DALLAS -- Trevor Brazile couldn't hide his disappointment as he watched his run of three consecutive all-around world championships get roped by rookie Ryan Jarrett at last year's National Finals Rodeo at the Thomas & Mack Center.
"I want to have an exclamation point on my season by the time I get (to the NFR) next year," Brazile said a year ago.
Advertisement
The calf roper and team roper has done just that with the NFR less than three weeks away, despite failing to win any money in this weekend's Texas Stampede ProRodeo Tour Finale at American Airlines Center.
Brazile, who turns 30 on Thursday, has won $266,096 in Professional Rodeo Cowboys Association events. That nearly doubles the total earned by his closest pursuer, Joe Beaver, for the prestigious all-around title.
"For me to have a chance to win the world title, Trevor would have to quit, and I don't think he's going to," said Beaver, a fellow roper.
Even though Brazile didn't win any money here, the resident of Decatur, Texas, said the competition helped him tune up for the NFR, which starts Nov. 30. He has been slowed the past two months by what he said was either a groin injury or sports hernia.
"I wanted to come in here and win money, but mainly leave as healthy as I was when I started," Brazile said Saturday.
Brazile won't be competing today when the semifinals and finals take place, but the focus has been there all year to regain his all-around title.

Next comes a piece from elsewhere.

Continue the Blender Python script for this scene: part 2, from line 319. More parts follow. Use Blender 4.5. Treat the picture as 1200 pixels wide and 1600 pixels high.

"I'm hungrier now than I was before I won my first one," he said.
Brazile was eliminated from contending for the all-around title on the ninth of 10 days in the 2005 NFR.
Not this year.
He won his first world event title a week ago, taking the steer wrestling championship in Hobbs, N.M.
He's ranked second in calf roping to five-time world titlist Cody Ohl. He's 14th in team roping as a header, which is one spot above the cutoff for the NFR, where the top 15 in the PRCA standings in each of eight categories qualify after today's last day of the regular season.
This year he teamed with seven-time world champion heeler Rich Skelton and put a greater emphasis on how much he competed while downplaying his horse breeding business on his 65-acre ranch about 60 miles northwest of Fort Worth, Texas.
"Everything became more calculated this year," Brazile said. "(Not winning) has helped me to become more goal oriented.